▶ [The exercise] Begin at the first line of the data and copy each line through the one containing "in the photograph", that line included, with no pictures.

▶ [Provided data]
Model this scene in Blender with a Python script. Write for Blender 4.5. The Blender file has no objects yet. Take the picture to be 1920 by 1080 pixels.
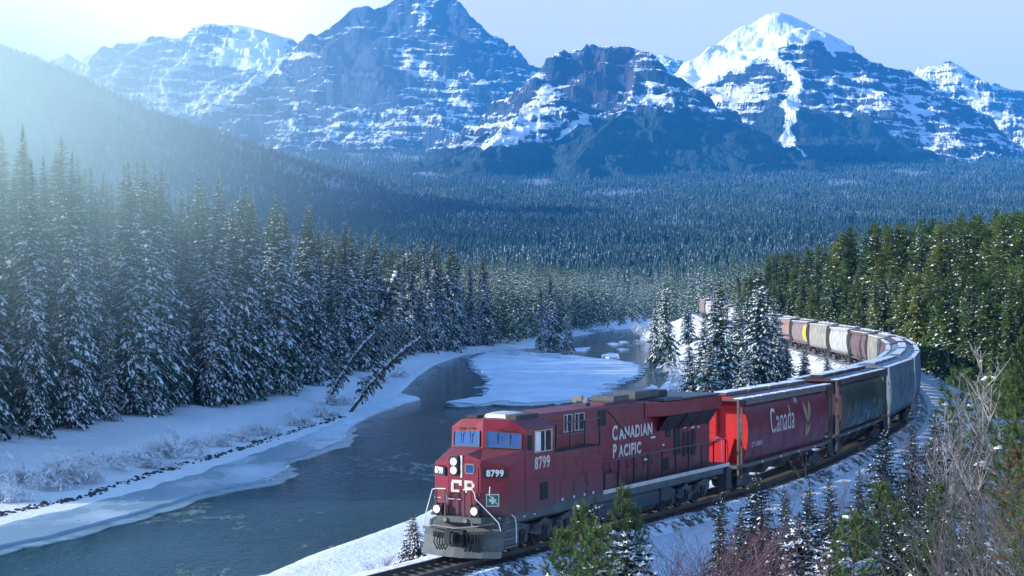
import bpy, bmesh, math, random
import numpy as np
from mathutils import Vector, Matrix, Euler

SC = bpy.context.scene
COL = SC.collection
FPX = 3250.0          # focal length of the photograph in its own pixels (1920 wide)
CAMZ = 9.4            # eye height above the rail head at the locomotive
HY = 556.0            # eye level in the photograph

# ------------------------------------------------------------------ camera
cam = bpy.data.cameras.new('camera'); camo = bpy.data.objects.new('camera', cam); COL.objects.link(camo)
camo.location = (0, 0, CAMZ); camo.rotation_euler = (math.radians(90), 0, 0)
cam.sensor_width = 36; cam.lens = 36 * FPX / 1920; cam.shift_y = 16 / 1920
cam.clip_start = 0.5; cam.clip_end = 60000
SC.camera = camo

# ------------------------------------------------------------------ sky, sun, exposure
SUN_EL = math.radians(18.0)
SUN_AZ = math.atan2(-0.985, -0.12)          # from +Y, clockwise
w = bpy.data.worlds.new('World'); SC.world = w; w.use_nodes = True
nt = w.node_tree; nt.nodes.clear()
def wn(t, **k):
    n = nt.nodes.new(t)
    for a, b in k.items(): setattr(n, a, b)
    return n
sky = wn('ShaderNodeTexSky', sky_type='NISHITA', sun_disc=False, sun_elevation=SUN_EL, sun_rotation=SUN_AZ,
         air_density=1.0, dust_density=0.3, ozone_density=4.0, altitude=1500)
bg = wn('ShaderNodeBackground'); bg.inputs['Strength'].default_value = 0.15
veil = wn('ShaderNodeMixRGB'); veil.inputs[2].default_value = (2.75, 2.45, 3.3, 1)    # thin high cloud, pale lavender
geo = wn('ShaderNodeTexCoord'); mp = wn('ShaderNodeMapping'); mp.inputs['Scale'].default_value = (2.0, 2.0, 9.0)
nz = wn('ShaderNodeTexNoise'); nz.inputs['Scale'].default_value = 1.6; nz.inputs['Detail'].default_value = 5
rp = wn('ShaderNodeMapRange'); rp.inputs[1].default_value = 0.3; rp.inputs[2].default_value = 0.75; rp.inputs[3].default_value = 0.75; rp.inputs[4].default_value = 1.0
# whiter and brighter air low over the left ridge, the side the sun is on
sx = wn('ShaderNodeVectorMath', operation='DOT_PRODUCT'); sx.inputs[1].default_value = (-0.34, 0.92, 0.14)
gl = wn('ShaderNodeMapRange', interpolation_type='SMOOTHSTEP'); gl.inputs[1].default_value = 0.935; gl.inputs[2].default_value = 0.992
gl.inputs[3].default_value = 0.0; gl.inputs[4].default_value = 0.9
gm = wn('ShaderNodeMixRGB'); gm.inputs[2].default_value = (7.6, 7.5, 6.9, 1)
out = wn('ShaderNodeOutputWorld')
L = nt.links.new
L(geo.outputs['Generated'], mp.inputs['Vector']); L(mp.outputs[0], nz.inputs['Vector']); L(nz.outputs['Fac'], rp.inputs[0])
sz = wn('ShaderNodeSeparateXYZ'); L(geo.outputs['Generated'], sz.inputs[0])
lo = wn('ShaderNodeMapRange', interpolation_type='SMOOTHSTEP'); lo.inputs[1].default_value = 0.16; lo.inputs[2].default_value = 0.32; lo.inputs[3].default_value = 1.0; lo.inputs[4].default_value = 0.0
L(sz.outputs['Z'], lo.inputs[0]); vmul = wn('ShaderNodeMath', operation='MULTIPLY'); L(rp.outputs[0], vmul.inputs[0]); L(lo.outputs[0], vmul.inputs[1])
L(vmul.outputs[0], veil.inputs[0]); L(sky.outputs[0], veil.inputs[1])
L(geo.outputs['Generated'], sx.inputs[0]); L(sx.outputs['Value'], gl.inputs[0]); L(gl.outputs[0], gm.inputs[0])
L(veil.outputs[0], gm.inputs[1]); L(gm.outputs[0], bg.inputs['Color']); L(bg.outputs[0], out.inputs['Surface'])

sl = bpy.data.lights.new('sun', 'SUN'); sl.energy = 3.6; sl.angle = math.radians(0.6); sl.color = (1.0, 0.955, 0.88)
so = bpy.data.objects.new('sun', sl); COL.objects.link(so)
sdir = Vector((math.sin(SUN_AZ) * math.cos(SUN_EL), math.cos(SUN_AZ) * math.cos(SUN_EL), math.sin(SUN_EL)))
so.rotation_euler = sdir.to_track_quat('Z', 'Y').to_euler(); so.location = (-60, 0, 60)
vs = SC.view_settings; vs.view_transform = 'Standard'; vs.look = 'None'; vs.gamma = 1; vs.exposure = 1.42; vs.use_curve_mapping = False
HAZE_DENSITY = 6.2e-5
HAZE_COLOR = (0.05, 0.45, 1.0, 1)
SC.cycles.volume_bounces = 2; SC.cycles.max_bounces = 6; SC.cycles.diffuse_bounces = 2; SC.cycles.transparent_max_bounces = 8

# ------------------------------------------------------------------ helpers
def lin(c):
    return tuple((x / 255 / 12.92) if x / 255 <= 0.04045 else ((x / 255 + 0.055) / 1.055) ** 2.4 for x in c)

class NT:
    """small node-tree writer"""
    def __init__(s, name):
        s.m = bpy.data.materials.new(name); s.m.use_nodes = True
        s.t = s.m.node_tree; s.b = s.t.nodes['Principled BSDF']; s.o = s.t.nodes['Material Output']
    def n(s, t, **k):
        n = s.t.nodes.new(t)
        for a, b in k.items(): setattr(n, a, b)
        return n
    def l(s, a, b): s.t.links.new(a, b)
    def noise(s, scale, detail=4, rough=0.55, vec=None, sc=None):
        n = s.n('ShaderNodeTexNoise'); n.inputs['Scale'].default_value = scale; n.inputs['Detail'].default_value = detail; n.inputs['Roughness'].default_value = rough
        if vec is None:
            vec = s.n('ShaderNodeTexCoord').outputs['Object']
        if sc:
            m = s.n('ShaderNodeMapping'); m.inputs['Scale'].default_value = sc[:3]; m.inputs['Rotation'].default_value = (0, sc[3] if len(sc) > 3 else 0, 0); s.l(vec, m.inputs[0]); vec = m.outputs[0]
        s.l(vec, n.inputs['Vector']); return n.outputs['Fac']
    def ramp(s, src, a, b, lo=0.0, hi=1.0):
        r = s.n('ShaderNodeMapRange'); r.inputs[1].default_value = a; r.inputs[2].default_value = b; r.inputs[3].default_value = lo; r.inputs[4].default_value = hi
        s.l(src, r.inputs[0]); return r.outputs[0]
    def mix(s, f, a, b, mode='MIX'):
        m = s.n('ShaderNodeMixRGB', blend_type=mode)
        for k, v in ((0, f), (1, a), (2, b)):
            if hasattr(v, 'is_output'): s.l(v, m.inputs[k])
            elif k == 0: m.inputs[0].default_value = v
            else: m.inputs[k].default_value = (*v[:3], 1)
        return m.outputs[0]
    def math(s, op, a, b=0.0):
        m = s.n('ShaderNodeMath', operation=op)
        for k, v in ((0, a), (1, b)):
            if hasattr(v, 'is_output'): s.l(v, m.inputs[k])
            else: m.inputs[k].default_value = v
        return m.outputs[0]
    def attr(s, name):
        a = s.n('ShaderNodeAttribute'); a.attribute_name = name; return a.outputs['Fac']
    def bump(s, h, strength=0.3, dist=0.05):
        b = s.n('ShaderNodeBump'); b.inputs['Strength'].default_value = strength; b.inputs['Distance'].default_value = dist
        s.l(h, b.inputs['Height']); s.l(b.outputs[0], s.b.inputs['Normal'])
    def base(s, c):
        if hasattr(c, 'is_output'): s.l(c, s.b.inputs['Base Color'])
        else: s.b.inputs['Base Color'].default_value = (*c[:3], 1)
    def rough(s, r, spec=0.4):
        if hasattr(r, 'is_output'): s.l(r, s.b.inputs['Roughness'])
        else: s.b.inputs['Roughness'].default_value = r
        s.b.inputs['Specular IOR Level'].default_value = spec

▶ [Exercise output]
Model this scene in Blender with a Python script. Write for Blender 4.5. The Blender file has no objects yet. Take the picture to be 1920 by 1080 pixels.
import bpy, bmesh, math, random
import numpy as np
from mathutils import Vector, Matrix, Euler

SC = bpy.context.scene
COL = SC.collection
FPX = 3250.0          # focal length of the photograph in its own pixels (1920 wide)
CAMZ = 9.4            # eye height above the rail head at the locomotive
HY = 556.0            # eye level in the photograph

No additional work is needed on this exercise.